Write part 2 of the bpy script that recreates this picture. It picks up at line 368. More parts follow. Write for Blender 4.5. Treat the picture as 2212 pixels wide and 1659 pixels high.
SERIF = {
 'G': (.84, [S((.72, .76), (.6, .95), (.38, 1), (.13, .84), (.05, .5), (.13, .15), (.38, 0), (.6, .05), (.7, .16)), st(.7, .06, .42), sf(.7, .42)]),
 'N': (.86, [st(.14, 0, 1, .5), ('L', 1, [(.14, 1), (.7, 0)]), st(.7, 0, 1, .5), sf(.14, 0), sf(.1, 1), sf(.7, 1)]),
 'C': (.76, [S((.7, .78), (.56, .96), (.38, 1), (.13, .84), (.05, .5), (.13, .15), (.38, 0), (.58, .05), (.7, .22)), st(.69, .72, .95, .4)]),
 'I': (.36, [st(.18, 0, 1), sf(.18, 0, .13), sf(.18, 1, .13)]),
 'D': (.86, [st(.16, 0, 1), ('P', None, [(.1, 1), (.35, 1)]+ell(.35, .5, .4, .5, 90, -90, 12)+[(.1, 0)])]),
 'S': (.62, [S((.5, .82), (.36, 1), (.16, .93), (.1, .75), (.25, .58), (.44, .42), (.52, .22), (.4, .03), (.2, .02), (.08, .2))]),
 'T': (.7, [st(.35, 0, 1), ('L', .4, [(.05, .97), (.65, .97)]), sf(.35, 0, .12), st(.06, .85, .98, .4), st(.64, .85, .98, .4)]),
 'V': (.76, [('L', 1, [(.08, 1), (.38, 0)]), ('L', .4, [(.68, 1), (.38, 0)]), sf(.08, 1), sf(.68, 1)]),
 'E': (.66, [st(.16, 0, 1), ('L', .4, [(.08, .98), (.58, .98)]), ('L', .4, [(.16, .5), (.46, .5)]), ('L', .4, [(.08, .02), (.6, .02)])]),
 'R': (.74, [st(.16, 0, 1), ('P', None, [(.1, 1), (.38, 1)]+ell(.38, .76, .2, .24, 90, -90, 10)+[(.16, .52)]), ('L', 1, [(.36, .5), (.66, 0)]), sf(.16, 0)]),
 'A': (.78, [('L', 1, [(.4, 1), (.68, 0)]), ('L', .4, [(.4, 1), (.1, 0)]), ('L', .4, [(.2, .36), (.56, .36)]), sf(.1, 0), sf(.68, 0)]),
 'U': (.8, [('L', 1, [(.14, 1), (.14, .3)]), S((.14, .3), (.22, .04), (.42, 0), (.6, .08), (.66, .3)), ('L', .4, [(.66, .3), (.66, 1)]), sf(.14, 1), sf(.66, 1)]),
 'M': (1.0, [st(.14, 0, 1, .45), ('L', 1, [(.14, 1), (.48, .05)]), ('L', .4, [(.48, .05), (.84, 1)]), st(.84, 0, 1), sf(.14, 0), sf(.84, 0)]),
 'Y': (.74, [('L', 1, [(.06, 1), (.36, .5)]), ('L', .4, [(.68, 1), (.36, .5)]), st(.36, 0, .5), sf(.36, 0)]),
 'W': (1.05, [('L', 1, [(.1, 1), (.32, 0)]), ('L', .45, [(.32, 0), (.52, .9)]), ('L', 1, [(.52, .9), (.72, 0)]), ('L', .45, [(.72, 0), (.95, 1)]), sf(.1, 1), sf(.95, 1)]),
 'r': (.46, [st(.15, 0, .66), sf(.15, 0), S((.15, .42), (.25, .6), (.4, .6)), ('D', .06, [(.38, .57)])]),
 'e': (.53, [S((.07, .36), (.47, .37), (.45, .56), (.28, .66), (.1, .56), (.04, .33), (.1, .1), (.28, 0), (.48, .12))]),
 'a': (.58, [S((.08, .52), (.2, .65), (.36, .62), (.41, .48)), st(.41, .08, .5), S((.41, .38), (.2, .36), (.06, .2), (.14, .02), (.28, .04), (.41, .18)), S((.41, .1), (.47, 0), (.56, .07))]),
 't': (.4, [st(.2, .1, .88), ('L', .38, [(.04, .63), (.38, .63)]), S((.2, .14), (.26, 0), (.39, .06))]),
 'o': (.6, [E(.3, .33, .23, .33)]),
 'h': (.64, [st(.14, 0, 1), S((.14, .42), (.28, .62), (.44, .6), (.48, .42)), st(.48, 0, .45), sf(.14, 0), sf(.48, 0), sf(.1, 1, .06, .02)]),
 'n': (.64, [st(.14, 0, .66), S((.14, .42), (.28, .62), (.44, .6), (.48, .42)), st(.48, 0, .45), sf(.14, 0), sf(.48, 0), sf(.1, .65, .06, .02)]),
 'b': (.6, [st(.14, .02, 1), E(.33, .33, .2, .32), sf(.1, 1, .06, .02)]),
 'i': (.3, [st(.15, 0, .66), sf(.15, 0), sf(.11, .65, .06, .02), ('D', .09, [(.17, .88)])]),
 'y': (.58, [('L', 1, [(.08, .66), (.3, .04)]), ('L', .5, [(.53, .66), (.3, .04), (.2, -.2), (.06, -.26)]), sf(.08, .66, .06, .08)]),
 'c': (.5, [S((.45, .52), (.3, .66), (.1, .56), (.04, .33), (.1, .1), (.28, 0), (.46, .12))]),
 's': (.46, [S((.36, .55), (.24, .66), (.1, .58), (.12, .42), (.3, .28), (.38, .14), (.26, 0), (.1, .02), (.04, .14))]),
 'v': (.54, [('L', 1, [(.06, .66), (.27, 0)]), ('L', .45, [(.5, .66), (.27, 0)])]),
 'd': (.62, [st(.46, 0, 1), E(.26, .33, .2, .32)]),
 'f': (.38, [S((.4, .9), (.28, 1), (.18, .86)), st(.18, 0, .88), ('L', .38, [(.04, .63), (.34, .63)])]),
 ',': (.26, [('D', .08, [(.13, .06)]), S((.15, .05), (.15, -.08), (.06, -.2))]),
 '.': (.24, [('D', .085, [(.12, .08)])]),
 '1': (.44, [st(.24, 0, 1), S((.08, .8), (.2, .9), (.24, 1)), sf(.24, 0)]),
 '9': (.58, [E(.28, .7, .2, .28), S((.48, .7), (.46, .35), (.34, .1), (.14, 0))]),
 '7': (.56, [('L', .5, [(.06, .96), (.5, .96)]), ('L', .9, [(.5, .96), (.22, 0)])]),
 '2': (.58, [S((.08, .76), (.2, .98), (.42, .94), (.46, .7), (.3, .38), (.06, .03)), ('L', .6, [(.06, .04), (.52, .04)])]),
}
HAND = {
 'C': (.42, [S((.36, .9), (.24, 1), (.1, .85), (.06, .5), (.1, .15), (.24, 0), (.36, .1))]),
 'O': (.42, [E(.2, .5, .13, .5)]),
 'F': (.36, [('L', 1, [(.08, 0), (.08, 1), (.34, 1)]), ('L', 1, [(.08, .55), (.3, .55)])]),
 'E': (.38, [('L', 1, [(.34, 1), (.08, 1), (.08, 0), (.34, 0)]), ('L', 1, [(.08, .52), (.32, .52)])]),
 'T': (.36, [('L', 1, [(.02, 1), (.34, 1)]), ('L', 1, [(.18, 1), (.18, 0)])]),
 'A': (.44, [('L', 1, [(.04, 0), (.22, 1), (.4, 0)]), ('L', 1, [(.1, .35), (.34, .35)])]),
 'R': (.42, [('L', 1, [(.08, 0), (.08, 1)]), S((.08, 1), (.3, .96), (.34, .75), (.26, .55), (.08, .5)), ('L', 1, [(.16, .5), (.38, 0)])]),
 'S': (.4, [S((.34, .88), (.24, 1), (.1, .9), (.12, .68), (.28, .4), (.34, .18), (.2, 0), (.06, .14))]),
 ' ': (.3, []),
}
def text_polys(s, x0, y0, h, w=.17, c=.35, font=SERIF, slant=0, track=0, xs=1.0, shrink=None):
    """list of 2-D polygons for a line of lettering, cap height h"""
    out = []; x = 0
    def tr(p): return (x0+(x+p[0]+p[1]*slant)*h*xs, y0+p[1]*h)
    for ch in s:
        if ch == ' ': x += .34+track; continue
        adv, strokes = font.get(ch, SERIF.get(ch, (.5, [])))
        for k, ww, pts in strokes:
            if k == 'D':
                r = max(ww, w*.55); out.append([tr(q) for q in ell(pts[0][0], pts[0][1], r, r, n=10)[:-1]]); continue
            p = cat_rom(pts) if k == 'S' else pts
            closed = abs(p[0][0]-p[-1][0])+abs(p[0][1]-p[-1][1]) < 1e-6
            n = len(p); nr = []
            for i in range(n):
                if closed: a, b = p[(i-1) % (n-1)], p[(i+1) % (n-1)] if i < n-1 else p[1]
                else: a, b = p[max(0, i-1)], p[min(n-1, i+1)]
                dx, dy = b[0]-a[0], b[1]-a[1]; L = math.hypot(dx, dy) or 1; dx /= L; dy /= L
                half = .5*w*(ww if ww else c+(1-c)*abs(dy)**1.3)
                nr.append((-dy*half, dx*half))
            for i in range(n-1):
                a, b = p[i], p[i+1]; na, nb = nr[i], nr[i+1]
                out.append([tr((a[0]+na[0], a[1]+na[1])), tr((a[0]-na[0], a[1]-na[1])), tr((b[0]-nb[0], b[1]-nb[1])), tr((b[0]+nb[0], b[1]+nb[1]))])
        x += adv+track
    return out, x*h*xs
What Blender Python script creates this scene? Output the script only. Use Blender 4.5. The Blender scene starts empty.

——

YOUR INSTRUCTIONS: What is the number of lines in the listing above that contain the string "this"? Give only the number.

EXPECTED OUTPUT: 2